Bridgerton, ha spiegato Vickery al New York Times, non punta certo all'accuratezza. Il suo essere una storia romanzata, per contro, cerca comunque una «comprensione del periodo». Detto in altri termini, la serie fa delle scelte. Scelte che non possono passare per o essere lette come errori storici. «Se lo show si discosta dal periodo storico o dai fatti, lo fa in maniera intenzionale e consapevole». Per il resto, Bridgerton cerca – davvero – di essere fedele alla Storia con la S maiuscola. Tant'è che il team creativo è composto altresì da un consulente dei dialoghi, John Mullan, un altro professore, chiamato a rendere gli scambi di battute degni del linguaggio dell'epoca.  

Vickery, dal canto suo, è intervenuta anche per offrire contestualizzazioni ad ampio respiro. Ad esempio, le è stato chiesto quale fosse lo status sociale di una vedova durante l'Età della Reggenza. «Ma il mio obiettivo non è quello di fare la maestrina e, se caso, mandarli a quel paese». No, l'obiettivo è fornire suggerimenti che possano aiutare la trama e i personaggi a svilupparsi. Quanto agli anacronismi, pure quelli sono intenzionali e consapevoli. In Bridgerton è sempre primavera. E, per un Paese come il Regno Unito, il clima è incredibilmente secco e asciutto. Di più, le donne godono di autonomia e, come detto, molti afrodiscendenti occupano ruoli chiave nella società. Basti pensare alla regina Carlotta, interpretata da Golda Rosheuvel. Sebbene più di uno storico abbia ipotizzato che Carlotta, quella vera, potesse avere un aspetto simile, questa teoria è stata poco accettata dalla maggior parte degli studiosi. Vickery, fra le altre, ha notato come in realtà Carlotta fosse vista come eccessivamente tedesca e noiosa nelle cronache dell'Ottocento.

Al di là delle licenze poetiche, dicevamo, Bridgerton sin qui si è dimostrato molto fedele e rispettoso dell'epoca.
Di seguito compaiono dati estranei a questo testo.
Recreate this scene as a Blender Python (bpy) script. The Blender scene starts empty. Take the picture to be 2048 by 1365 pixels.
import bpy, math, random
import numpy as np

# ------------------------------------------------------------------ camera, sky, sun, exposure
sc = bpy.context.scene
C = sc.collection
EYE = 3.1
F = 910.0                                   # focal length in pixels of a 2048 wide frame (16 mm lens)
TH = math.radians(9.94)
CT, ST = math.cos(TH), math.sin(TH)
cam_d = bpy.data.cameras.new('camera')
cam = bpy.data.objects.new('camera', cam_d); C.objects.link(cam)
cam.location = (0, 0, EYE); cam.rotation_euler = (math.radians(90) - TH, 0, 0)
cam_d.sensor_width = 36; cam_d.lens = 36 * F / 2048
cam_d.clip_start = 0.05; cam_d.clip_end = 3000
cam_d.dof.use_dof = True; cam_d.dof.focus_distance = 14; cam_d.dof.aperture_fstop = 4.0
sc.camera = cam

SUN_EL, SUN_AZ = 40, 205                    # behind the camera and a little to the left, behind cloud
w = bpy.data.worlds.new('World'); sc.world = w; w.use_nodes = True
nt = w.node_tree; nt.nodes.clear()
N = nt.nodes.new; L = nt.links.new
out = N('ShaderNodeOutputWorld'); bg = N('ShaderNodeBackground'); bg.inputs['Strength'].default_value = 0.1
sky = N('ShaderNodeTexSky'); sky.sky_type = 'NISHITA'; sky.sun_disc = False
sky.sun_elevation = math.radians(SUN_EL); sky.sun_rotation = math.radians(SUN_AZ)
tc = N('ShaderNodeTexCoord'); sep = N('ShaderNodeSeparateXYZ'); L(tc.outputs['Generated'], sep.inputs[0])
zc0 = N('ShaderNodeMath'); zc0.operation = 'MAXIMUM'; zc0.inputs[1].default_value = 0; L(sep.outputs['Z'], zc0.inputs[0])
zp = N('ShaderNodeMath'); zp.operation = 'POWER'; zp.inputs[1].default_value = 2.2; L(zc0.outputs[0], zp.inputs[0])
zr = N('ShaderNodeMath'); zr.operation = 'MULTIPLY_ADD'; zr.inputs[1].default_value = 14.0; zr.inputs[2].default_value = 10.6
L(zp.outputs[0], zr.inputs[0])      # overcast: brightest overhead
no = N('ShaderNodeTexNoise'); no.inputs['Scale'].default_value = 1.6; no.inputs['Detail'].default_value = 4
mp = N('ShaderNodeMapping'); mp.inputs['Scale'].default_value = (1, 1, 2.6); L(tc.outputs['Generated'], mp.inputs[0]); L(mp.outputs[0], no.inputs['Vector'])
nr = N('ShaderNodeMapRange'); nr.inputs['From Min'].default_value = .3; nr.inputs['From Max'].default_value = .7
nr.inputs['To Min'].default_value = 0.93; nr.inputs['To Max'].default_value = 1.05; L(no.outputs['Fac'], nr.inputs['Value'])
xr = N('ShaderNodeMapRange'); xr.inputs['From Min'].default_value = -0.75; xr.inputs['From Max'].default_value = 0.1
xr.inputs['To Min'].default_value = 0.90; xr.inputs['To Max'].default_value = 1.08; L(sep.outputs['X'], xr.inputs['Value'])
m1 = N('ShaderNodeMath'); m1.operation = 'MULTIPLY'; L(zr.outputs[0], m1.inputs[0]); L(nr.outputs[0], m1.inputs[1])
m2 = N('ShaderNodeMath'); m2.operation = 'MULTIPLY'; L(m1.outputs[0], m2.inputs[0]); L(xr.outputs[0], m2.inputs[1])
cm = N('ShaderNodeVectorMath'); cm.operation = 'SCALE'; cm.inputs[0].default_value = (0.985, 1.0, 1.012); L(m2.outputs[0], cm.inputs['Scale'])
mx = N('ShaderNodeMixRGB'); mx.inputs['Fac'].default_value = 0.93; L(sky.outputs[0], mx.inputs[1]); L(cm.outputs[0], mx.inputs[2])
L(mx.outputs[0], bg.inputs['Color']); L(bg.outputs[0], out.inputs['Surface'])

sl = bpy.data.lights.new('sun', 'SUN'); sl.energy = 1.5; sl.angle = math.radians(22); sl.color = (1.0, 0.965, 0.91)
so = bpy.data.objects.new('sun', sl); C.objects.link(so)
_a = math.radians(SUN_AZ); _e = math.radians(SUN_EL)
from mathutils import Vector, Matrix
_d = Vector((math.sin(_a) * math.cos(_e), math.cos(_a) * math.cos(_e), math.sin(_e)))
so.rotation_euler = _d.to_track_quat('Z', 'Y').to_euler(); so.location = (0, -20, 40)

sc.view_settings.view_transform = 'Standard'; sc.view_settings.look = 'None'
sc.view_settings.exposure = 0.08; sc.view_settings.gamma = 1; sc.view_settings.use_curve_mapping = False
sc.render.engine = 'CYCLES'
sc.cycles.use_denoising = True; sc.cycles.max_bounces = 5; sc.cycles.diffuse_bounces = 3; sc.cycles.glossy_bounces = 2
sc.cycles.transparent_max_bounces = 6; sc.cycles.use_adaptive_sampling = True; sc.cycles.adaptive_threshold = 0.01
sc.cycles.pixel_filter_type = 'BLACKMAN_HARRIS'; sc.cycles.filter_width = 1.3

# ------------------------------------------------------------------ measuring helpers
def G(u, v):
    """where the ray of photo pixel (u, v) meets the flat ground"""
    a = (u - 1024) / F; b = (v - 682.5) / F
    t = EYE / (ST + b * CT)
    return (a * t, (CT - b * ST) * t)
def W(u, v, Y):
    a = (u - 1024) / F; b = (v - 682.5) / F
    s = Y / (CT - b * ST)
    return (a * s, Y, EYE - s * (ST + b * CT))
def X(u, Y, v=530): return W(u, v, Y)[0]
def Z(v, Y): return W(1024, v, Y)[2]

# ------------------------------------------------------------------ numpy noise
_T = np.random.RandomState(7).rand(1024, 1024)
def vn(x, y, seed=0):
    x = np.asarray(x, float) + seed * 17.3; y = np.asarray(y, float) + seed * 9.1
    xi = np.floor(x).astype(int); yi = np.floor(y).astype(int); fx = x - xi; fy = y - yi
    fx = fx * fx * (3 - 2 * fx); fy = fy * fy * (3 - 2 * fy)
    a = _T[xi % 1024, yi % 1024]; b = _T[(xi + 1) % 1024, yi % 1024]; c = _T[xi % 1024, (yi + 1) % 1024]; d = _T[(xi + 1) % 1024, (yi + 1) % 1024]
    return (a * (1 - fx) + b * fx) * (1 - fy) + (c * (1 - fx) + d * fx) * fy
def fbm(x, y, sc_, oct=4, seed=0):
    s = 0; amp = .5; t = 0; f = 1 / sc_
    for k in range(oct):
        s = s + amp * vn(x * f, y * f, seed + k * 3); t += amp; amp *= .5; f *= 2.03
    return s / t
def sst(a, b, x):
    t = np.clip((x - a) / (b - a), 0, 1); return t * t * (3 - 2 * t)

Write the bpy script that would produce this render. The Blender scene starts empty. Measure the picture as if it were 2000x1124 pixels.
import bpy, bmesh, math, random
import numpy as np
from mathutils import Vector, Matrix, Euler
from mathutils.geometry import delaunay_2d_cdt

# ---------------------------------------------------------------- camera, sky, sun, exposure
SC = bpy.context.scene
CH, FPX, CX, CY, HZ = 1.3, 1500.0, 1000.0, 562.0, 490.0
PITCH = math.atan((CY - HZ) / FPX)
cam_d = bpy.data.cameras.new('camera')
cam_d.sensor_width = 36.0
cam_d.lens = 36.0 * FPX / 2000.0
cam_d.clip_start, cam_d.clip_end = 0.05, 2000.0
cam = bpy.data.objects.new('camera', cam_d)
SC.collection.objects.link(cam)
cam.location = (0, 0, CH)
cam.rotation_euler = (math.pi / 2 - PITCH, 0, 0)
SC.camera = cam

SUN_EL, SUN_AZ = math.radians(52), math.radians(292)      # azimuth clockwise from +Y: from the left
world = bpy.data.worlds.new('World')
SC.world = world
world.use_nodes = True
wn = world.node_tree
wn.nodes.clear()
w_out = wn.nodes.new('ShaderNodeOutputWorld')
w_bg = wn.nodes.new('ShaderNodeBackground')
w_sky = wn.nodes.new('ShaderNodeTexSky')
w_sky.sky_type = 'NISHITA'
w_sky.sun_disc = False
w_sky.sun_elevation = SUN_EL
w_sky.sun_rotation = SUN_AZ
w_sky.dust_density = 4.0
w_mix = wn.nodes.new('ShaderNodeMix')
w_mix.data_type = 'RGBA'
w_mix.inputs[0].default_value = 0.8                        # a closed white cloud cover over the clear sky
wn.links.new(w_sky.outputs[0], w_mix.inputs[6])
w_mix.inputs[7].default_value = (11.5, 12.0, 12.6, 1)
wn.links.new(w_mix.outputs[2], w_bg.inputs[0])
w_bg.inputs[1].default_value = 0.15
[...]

I balli, scrive sempre il New York Times, erano stravaganti. E c'era pure del sesso, leggiamo. Il suo carattere giocoso, se così vogliamo definirlo, ha certamente fatto arrabbiare più di uno spettatore. A maggior ragione se consideriamo che, fra i critici, c'è chi non ha completamente compreso il senso di diversificare l'aristocrazia di quegli anni senza considerare il colonialismo e, di riflesso, il razzismo. In termini di politica o geopolitica ante litteram, invece, poco o nulla viene detto delle guerre napoleoniche o, pensando alla sola Inghilterra, della rivoluzione industriale. «Ma non è quello che Bridgerton sta cercando di fare» ha chiarito la storica. «Questo è uno show incentrato sul piacere femminile». Tutto qui. La docente, come spettatrice, ha spiegato di non sentirsi mai a disagio di fronte a un chiaro anacronismo o a un fatto non riportato fedelmente. Proprio perché, vista la natura e visto lo scopo della serie, bisogna aspettarsi deviazioni dal sentiero principale. 

Il vero merito di Bridgerton, venendo alla Storia con la S maiuscola, è stato quello di aprire una finestra sul periodo a molti spettatori interessati. Spettatori che, a loro volta, si sono poi cercati da soli le informazioni. Quali altri show possono dire di aver fatto altrettanto? Vickery, concludendo, ha detto che questa consulenza l'ha arricchita in quanto storica. Anche perché le domande poste dagli sceneggiatori, riguardanti la moda e il galateo, spesso sono legate a doppio filo a temi più ampi come il potere e la reputazione.